# INFORMATION SHOWN
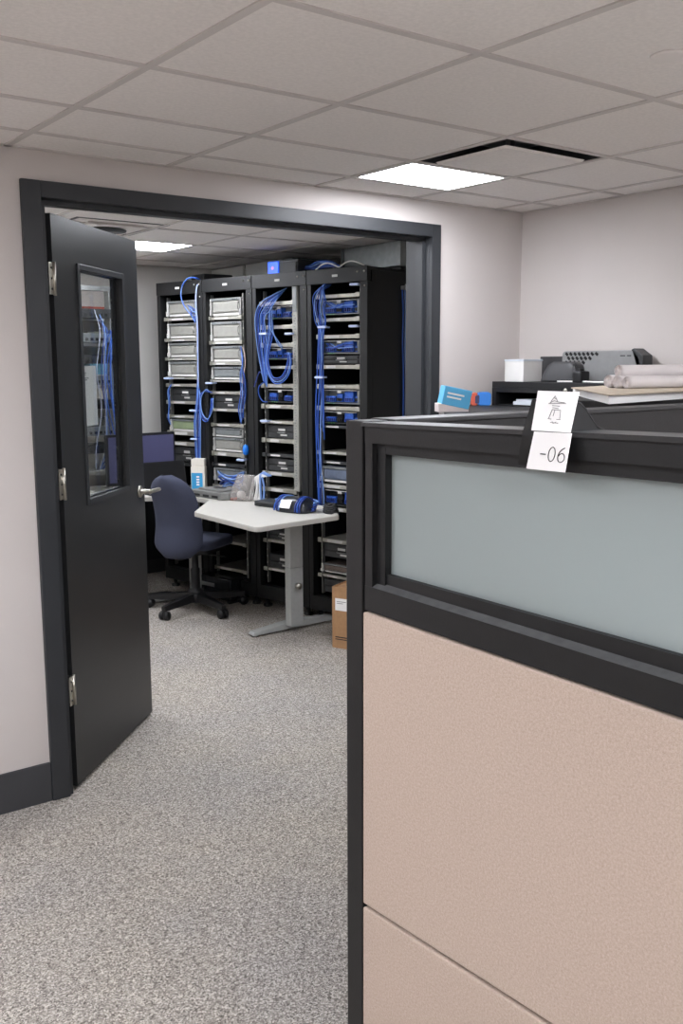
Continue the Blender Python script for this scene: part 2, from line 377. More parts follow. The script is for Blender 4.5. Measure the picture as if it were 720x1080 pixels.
# paper notice taped to the glass
nt_ = thing('paper_notice', 'white printed paper notice taped behind the door glass', 'notice', (hx, hy, 0), ang)
MB().box(.228, .39, .0262, .0270, 1.36, 1.592).build('sheet', paper, nt_)
mb = MB()
for i, (z, l) in enumerate(((1.565, .055), (1.558, .05), (1.545, .075), (1.538, .06))): mb.box(.243, .243+l, .0255, .0262, z-.0018, z+.0018)
mb.build('print_lines', greyin, nt_)

# ================================================================== SERVER RACKS
A = Vector((3.5, 4.41, 0)); B = Vector((3.07, 6.23, 0)); D = (B-A).normalized(); N = Vector((D.y, -D.x, 0)); RW = (B-A).length/4
RANG = math.atan2(-D.y, -D.x); RH = 2.15; RD = .6
def rackpt(x, y, q=.03):
    p = onplane(x, y, A+N*q, N); s = (p-A).dot(D); return s, p.z
def rz_at(y, k, q=.03):       # height of an image row on rack k
    return rackpt((357, 292, 236, 190)[k], y, q)[1]
racknames = ['nearest, rightmost', 'second from the right', 'third from the right', 'farthest, leftmost']
ordr = ['rightmost rack', 'rack second from the right', 'rack third from the right', 'leftmost rack']
# shelves (image rows), clear equipment span in rack x
EQ = [(-.162, .135), (-.172, .092), (-.2, .092), (-.172, .128)]
SH = [[(310, 314), (335, 339), (353, 357), (385, 389), (406, 410), (429, 433), (449, 452), (477, 480), (487, 490), (512, 516), (536, 540), (570, 574), (608, 611), (630, 633)],
      [(318, 322), (343, 347), (362, 366), (386, 389), (405, 409), (427, 431), (444, 447), (463, 467), (479, 482), (498, 502), (515, 519), (540, 543), (570, 573), (600, 603)],
      [(334, 337), (360, 363), (382, 385), (401, 403), (413, 416), (431, 434), (447, 450), (477, 481), (489, 492), (512, 515), (540, 543), (570, 573), (598, 601)],
      [(335, 338), (357.5, 360), (377.5, 380), (398, 400), (405, 408), (423, 426), (438, 441), (455, 459), (466, 470), (488, 491), (515, 518), (545, 548), (575, 578)]]
racks = []
for k in range(4):
    o = A+D*(k+.5)*RW
    t = thing('server_rack', 'tall black open server rack, '+racknames[k]+' in the row of four', 'server rack', (o.x, o.y, 0), RANG, 'row of four server racks')
    hw = RW/2-.002; racks.append(t)
    th_ = MB().box(-hw, hw, -.004, .03, RH-.085, RH, .003).build('top_header', rackm, t)
    MB().box(-hw, hw, .03, RD, RH-.02, RH-.002, .002).build('top_panel', rackm, t)
    MB().box(-hw, hw, 0, .05, .06, .15, .003).box(-hw, hw, .05, RD, .06, .075).build('plinth', rackm, t)
    MB().box(hw-.055, hw, 0, .045, .15, RH-.085, .003).build('front_post', rackm, t)
    MB().box(-hw, -hw+.032, 0, .045, .15, RH-.085, .003).build('front_post', rackm, t)
    MB().box(hw-.012, hw, .045, RD, .075, RH-.02).build('side_panel', rackm if k == 0 else rackin, t)
    MB().box(-hw, -hw+.012, .045, RD, .075, RH-.02).build('side_panel', rackin, t)
    MB().box(-hw+.012, hw-.012, RD-.012, RD, .075, RH-.02).build('back_panel', rackin, t)
    for x in (-hw+.05, hw-.05):
        for y in (.05, RD-.06):
            MB().lathe([(.03, 0), (.03, .015), (.014, .02), (.014, .06)], 12, T((x, y, 0))).build('foot', plast, t)
    x0, x1 = EQ[k]
    for x in (x0-.012, x1+.002):
        rl = MB(); rl.box(x, x+.010, .05, .075, .16, RH-.1)
        rl.m = 1
        z = .2
        while z < RH-.14: rl.box(x+.002, x+.008, .0485, .0502, z, z+.012); z += .045
        rl.build('mounting_rail', [dsteel, labelw if k else shelfm], t)
    dec = MB().box(-.03, .012, -.0055, -.003, RH-.05, RH-.036)
    dec.build('name_plate', labelw, th_)
    for x in (hw-.02, hw-.07): MB().tube([(x, -.004, RH-.03), (x, -.0075, RH-.03)], .006, 10).build('screw', steel, th_)
    MB().tube([(hw-.02, 0, RH-.11), (hw-.02, -.003, RH-.11)], .005, 10).build('screw', steel, t)
    for (ya, yb) in SH[k]:
        za, zb = rz_at(yb, k), rz_at(ya, k)
        if zb < .2: continue
        s = MB(); s.box(x0, x1, .045, .42, zb-.006, zb-.002); s.box(x0, x1, .035, .045, za, zb, .002)
        for x in (x0-.02, x1-.012): s.box(x, x+.032, .022, .04, za-.002, zb+.004, .003)
        s.m = 1; s.box(x0+.05, x0+.05+.10*random.uniform(.7, 1.3), .033, .035, za+.004, zb-.004)
        s.build('shelf', [shelfm if (ya < 460 and k != 0) or random.random() < .6 else dgrey, labelw], t)

def unit_light(k, ya, yb, label, group, m=lgrey, dark=mgrey):
    x0, x1 = EQ[k]; z0, z1 = rz_at(yb, k), rz_at(ya, k); w = x1-x0; o = racks[k].matrix_basis.copy()
    t = thing('storage_unit', label, 'server', (o @ Vector(((x0+x1)/2, .05, z0)))[:], RANG, group); h = z1-z0-.004; hw = w/2-.004
    MB().box(-hw, hw, .012, .36, 0, h, .003).build('chassis', m, t)
    f = MB(); f.box(-hw+.012, hw-.02, -.004, .012, .22*h, .80*h, .006); fp = f.build('front_panel', m, t)
    f = MB(); f.box(-hw+.004, hw-.006, -.010, .012, .84*h, .97*h, .002).build('top_lip', dark, t)
    f = MB(); f.box(-hw+.02, hw-.012, -.008, .012, .03*h, .16*h, .002); f.build('tray', labelw, t)
    for sx in (-1, 1):
        f = MB(); f.box(sx*hw-.012, sx*hw+.010, -.016, .0, .05*h, .35*h, .003).box(sx*hw-.008, sx*hw+.006, -.012, 0, .35*h, .95*h, .002); f.build('mounting_ear', labelw if sx < 0 else dsteel, t)
    f = MB(); f.tube(spline([(hw-.02, -.004, .3*h), (hw-.018, -.02, .4*h), (hw-.018, -.02, .65*h), (hw-.02, -.004, .75*h)]), .003, 6); f.build('handle', dsteel, fp)
    for i in range(3): MB().tube([(hw-.035-.018*i, -.008, .9*h), (hw-.035-.018*i, -.0135, .9*h)], .0035, 8).build('knob', plast, t)
    return t
def unit_blue(k, ya, yb, label, group, bright=True):
    x0, x1 = EQ[k]; z0, z1 = rz_at(yb, k), rz_at(ya, k); w = x1-x0; o = racks[k].matrix_basis.copy()
    t = thing('network_switch', label, 'network switch', (o @ Vector(((x0+x1)/2, .05, z0)))[:], RANG, group); h = z1-z0; hw = w/2-.004
    f = MB(); f.box(-hw, hw, .05, .34, 0, h, .002).box(-hw, hw, 0, .05, 0, .06*h).box(-hw, hw, 0, .05, .94*h, h).box(-hw, -hw+.012, 0, .05, .06*h, .94*h).box(hw-.012, hw, 0, .05, .06*h, .94*h)
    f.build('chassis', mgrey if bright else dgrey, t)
    ws = [(.06, .33), (.36, .52), (.56, .80), (.84, .97)]
    for i, (a, b) in enumerate(ws):
        f = MB(); xa, xb = -hw+w*a, -hw+w*b-.004
        if xb > hw-.013: xb = hw-.013
        f.box(xa, xb, .012, .05, .12*h, (.55+.35*((i*7+k) % 3)/2)*h, .002)
        f.m = 1
        n = max(2, int((xb-xa)/.014))
        for j in range(n):
            xx = xa+(j+.5)*(xb-xa)/n; f.box(xx-.0045, xx+.0045, .004, .0125, .2*h, .42*h)
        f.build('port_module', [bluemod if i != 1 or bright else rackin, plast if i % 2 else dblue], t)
    f = MB(); f.box(-hw+.02, hw-.02, -.004, .012, .95*h, h, .001).box(-.02, .01, -.006, -.003, .80*h, .98*h); f.build('cable_bar', labelw, t)
    for j in range(3): MB().box(-hw+.05+.02*j, -hw+.056+.02*j, -.0015, .0, .015*h, .055*h).build('status_lamp', greenl, t)
    return t
def unit_dark(k, ya, yb, label, group, m=plast):
    x0, x1 = EQ[k]; z0, z1 = rz_at(yb, k), rz_at(ya, k); w = x1-x0; o = racks[k].matrix_basis.copy()
    t = thing('server_unit', label, 'server', (o @ Vector(((x0+x1)/2, .05, z0)))[:], RANG, group); h = z1-z0; hw = w/2-.006
    MB().box(-hw, hw, .008, .36, 0, h-.002, .002).build('chassis', m, t)
    f = MB(); n = 2
    for i in range(n):
        f = MB(); f.box(-hw+.01, hw-.01, 0, .008, h*(i/n)+.004, h*((i+1)/n)-.006, .002); fd = f.build('front_panel', dgrey if m is plast else m, t)
        g = MB(); g.box(*((-.005, .05) if i == 0 else (-.025, .035)), -.003, 0, (.2 if i == 0 else .58)*h, (.32 if i == 0 else .74)*h); g.build('label_strip', labelw, fd)
    MB().tube(spline([(-.03, .002, .45*h), (-.02, -.014, .45*h), (.03, -.014, .45*h), (.04, .002, .45*h)]), .003, 6).build('handle', dsteel, t)
    return t
ordn = ['topmost', 'second from the top', 'third from the top', 'fourth from the top']
for i, (a, b) in enumerate([(316, 334), (340, 357), (361, 377), (380.5, 397.5)]):
    unit_light(3, a, b, 'pale grey storage unit, '+ordn[i]+' in the leftmost rack', 'grey storage units in the leftmost rack', lgrey)
for i, (a, b) in enumerate([(313, 333.5), (338, 360), (364, 382), (386, 400.5)]):
    unit_light(2, a, b, 'pale grey storage unit, '+ordn[i]+' in the rack third from the right', 'grey storage units in the third rack', lgrey if i < 3 else mgrey)
unit_dark(3, 409, 423, 'black two-drawer unit under the pale storage units of the leftmost rack', 'black drawer units')
unit_light(3, 441.5, 455, 'greenish grey storage unit just above the monitor in the leftmost rack', 'grey storage units in the leftmost rack', mat('pale green metal', (150, 165, 130), .45, .3, ns=20, amt=.1))
unit_dark(3, 471, 487, 'black drawer unit behind the monitor in the leftmost rack', 'black drawer units')
unit_dark(2, 416.5, 431, 'black two-drawer unit in the middle of the rack third from the right', 'black drawer units')
unit_light(2, 450.5, 461, 'blue grey storage unit stacked on a paler one, rack third from the right', 'grey storage units in the third rack', mgrey)
unit_light(2, 461, 476.5, 'pale grey storage unit under a blue grey one, rack third from the right', 'grey storage units in the third rack', lgrey)
unit_light(2, 493, 508, 'grey storage unit just above the desk clutter, rack third from the right', 'grey storage units in the third rack', mgrey)
unit_blue(1, 323, 336, 'switch with blue ports, topmost in the rack second from the right', 'switches with blue ports')
unit_blue(1, 367, 379, 'switch with blue ports, second from the top in the rack second from the right', 'switches with blue ports')
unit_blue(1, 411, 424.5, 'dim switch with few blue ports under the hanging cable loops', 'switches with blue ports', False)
unit_dark(1, 448.5, 462.5, 'grey drawer unit with white label in the rack second from the right', 'black drawer units', dgrey)
unit_dark(1, 483.5, 497.5, 'black drawer unit just above the desk in the rack second from the right', 'black drawer units')
unit_dark(1, 560, 570, 'black drawer unit under desk height, rack second from the right', 'black drawer units')
unit_dark(1, 585, 600, 'lowest black drawer unit in the rack second from the right', 'black drawer units', dgrey)
unit_blue(0, 316, 331.5, 'switch with blue ports, topmost in the rightmost rack', 'switches with blue ports')
unit_blue(0, 359, 373, 'switch with blue ports, second from the top in the rightmost rack', 'switches with blue ports')
unit_dark(0, 374.5, 384, 'thin black drawer unit under the second blue switch of the rightmost rack', 'black drawer units')
unit_blue(0, 411.5, 426, 'switch with blue ports, third from the top in the rightmost rack', 'switches with blue ports')
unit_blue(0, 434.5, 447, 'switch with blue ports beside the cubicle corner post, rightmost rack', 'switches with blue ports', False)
unit_light(0, 492, 510, 'bluish grey storage unit in the rightmost rack beside the corner post', 'grey storage units in the rightmost rack', mat('bluish metal', (112, 122, 142), .45, .4, ns=20, amt=.15))
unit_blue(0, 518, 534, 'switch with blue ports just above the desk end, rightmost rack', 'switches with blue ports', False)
unit_dark(0, 575, 590, 'black drawer unit below desk height in the rightmost rack', 'black drawer units')
unit_light(0, 596, 606, 'brownish low unit near the bottom of the rightmost rack', 'grey storage units in the rightmost rack', mat('brownish metal', (120, 108, 100), .5, .3, ns=20, amt=.1))
unit_dark(0, 613, 628, 'lowest black drawer unit in the rightmost rack', 'black drawer units')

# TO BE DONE
Pick out the lines containing the string "rackin".

# RESULT OF THE EXERCISE
    MB().box(hw-.012, hw, .045, RD, .075, RH-.02).build('side_panel', rackm if k == 0 else rackin, t)
    MB().box(-hw, -hw+.012, .045, RD, .075, RH-.02).build('side_panel', rackin, t)
    MB().box(-hw+.012, hw-.012, RD-.012, RD, .075, RH-.02).build('back_panel', rackin, t)
        f.build('port_module', [bluemod if i != 1 or bright else rackin, plast if i % 2 else dblue], t)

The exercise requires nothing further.